Our College has led the campus in a number of significant ways. We have actively participated in processes that grapple with issues related to our demographic makeup and the productive ways in which we can relate as scholars and students, in our difference, epistemological, cultural and social. We have also led the campus in embracing the affordances on new technologies for teaching and learning. Our high-tech new classrooms have been regarded as state-of-the-art and are attracting a lot of interest across campus. We have contributed to campus policies regarding innovation in teaching and learning, and have brought together a number of colleges with the support of the office of the VCR to advance the design and delivery of new tools for new learning. Our new website has been noted for its eloquent and pleasing look and the way in which it relates how the College is differentiated from its peers. All of this work—and the subsequent recognition that sometimes results from it—is transformational.

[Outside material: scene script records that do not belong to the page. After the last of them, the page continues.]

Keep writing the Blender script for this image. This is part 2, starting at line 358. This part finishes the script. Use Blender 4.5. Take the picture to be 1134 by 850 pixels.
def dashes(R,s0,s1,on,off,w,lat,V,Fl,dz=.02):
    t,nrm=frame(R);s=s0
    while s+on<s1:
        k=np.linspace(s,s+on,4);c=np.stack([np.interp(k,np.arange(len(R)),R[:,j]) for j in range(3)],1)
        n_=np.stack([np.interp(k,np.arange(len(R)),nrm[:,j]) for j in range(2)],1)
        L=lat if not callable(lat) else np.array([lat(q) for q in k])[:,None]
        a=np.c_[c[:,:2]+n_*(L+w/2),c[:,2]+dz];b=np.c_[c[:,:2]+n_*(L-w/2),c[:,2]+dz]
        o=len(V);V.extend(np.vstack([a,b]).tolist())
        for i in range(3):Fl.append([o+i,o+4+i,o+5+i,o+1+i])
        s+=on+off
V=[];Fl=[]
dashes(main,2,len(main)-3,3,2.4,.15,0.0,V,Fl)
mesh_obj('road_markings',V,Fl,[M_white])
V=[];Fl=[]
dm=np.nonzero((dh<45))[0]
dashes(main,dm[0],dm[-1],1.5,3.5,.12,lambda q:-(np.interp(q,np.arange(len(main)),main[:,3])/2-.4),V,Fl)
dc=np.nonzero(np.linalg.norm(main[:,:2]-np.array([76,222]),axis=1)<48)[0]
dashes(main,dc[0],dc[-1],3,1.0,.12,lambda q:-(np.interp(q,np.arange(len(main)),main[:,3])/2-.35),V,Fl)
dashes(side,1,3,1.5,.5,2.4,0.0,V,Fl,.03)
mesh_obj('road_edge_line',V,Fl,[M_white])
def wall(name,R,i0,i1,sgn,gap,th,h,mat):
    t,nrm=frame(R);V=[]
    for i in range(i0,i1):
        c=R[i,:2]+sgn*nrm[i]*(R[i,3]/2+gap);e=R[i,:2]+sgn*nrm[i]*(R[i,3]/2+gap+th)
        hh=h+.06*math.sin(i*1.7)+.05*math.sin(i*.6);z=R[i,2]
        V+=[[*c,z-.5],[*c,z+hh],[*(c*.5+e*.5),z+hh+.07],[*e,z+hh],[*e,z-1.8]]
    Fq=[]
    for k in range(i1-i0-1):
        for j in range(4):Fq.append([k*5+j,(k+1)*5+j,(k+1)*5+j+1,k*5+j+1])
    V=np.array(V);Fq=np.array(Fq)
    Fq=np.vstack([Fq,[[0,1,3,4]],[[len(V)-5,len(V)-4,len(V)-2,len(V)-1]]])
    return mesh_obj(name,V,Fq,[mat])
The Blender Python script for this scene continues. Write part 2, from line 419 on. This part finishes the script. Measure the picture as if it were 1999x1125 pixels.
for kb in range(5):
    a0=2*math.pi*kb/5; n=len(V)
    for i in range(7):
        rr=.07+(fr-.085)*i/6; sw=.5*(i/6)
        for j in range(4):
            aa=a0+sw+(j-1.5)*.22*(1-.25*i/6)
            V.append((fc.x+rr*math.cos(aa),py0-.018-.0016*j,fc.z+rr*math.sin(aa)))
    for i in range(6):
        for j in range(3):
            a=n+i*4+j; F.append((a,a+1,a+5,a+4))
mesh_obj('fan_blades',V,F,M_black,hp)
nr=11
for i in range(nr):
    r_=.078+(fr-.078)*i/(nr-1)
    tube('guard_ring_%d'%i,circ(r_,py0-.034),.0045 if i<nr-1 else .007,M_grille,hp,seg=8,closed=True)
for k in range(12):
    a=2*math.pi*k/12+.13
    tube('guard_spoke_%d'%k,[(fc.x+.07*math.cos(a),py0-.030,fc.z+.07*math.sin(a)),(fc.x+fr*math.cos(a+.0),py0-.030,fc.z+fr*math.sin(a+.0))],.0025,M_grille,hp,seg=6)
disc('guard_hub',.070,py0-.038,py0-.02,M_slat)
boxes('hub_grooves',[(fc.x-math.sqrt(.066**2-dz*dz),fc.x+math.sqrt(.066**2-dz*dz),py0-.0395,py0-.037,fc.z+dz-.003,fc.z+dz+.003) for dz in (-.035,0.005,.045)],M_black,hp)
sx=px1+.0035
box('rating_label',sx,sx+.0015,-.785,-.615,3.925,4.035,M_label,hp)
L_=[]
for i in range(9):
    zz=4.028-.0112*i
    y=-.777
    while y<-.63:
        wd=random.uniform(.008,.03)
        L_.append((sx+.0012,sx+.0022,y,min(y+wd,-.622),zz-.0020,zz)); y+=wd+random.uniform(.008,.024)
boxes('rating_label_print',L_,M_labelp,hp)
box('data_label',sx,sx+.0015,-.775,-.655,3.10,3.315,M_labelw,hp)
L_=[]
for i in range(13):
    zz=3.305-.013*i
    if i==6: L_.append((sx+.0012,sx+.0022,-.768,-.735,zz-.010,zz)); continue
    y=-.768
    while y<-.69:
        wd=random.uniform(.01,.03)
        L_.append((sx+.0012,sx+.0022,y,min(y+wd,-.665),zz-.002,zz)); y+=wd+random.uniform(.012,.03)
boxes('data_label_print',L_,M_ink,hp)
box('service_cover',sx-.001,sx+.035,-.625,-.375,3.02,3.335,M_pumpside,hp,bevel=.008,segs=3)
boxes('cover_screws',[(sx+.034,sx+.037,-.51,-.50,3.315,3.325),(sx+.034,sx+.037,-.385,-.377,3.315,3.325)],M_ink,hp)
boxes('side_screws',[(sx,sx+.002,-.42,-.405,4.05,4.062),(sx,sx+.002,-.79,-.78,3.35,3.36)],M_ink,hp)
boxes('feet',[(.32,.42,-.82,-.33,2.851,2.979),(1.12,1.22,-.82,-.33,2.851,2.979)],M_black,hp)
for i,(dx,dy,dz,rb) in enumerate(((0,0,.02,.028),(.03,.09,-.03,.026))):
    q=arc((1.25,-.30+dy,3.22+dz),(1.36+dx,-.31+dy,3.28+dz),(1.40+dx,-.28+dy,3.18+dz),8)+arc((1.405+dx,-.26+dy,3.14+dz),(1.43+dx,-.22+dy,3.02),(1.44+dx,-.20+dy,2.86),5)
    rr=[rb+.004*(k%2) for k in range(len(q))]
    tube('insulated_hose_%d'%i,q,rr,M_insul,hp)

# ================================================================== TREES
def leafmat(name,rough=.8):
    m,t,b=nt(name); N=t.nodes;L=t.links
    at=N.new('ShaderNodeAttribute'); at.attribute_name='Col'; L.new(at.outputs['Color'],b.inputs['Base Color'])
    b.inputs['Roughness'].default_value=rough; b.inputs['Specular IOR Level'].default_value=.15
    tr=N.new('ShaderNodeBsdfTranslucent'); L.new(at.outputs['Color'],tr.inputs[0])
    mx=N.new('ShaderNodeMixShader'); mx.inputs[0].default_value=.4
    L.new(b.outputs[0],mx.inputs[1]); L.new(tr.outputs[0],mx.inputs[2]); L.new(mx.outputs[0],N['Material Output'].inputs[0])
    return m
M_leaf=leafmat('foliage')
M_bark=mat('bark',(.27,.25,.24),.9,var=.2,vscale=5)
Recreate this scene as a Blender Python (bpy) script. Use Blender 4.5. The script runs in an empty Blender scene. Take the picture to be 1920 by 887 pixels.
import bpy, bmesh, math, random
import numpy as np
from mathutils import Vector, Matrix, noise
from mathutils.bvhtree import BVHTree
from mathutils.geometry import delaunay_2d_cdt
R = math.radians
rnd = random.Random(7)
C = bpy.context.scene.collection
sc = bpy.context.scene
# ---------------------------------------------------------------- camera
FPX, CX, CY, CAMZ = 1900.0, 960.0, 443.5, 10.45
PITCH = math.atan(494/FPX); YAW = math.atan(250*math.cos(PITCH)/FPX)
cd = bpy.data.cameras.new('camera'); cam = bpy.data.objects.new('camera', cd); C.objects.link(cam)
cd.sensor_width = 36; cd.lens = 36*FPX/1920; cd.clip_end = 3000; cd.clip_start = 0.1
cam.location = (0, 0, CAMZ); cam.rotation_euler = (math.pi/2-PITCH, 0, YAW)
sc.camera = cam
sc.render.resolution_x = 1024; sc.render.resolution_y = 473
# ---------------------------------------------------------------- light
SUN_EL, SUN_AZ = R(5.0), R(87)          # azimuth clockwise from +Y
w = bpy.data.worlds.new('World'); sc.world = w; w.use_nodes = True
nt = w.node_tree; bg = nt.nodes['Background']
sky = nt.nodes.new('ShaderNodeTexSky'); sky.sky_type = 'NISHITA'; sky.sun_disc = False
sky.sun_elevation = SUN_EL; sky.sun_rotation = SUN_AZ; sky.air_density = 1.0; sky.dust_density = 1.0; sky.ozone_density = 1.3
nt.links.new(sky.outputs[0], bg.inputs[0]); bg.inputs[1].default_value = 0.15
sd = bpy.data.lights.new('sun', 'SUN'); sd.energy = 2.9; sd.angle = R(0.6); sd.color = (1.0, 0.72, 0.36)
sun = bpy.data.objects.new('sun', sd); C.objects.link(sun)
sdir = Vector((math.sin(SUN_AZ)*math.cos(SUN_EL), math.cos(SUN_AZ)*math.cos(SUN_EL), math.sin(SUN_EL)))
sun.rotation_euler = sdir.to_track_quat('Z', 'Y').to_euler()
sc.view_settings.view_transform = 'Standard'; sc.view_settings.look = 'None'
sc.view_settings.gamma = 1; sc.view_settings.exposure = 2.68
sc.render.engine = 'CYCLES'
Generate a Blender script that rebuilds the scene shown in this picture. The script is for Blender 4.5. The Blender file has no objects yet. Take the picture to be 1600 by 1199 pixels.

As noted again by U.S. News & World Report, we are a top-25 education college that is known for its foundational research; such work is ingrained in our makeup. This couldn’t happen without your committment and engagement with Education at Illinois. We thank you, and we look forward to another prosperous and accomplished year.

Finally, I would like to note that Carl Wieman, a Nobel Prize-winning physics professor at Stanford, said that we understand more about the contextual influences on the behavior of atoms than on students. Because most people have experienced schooling, they often have a viewpoint on what needs to be done to improve it. This is an issue that educators and policymakers have to deal with as they grow.

Our students, turned graduates, should remember this during the difficult moments: No vocation is more important to the well-being of communities than education. It’s what we do, it’s what we passionately believe in, and it’s how the world will conquer challenging and complex future issues.

In short, it’s why the College of Education at Illinois will continue to thrive.

Yours in Orange and Blue,

Mary Kalantzis
Professor and Dean

Addendum: Remembering a Great Leader of the College

Former deans and current dean of the College of Education at Illinois
From left in photo, former deans Rupert N. Evans (1963-68), Mildred Griggs (1995-2000), Susan Fowler (2000-06), and Dean Mary Kalantzis (2007-present)

I would be remiss if I didn’t mention the passing of a valued former dean and professor of the College of Education at Illinois. Rupert N. Evans passed away on April 24 at the age of 94. He was with the College for 32 years in various influential capacities and will always be remembered by many within the University family for his easygoing, thoughtful nature. He supported the College long after retiring, and his memory has made a lasting mark on all of us. I and numerous others had the privilege of being touched by his graciousness and are grateful for his service and the dignified legacy he left.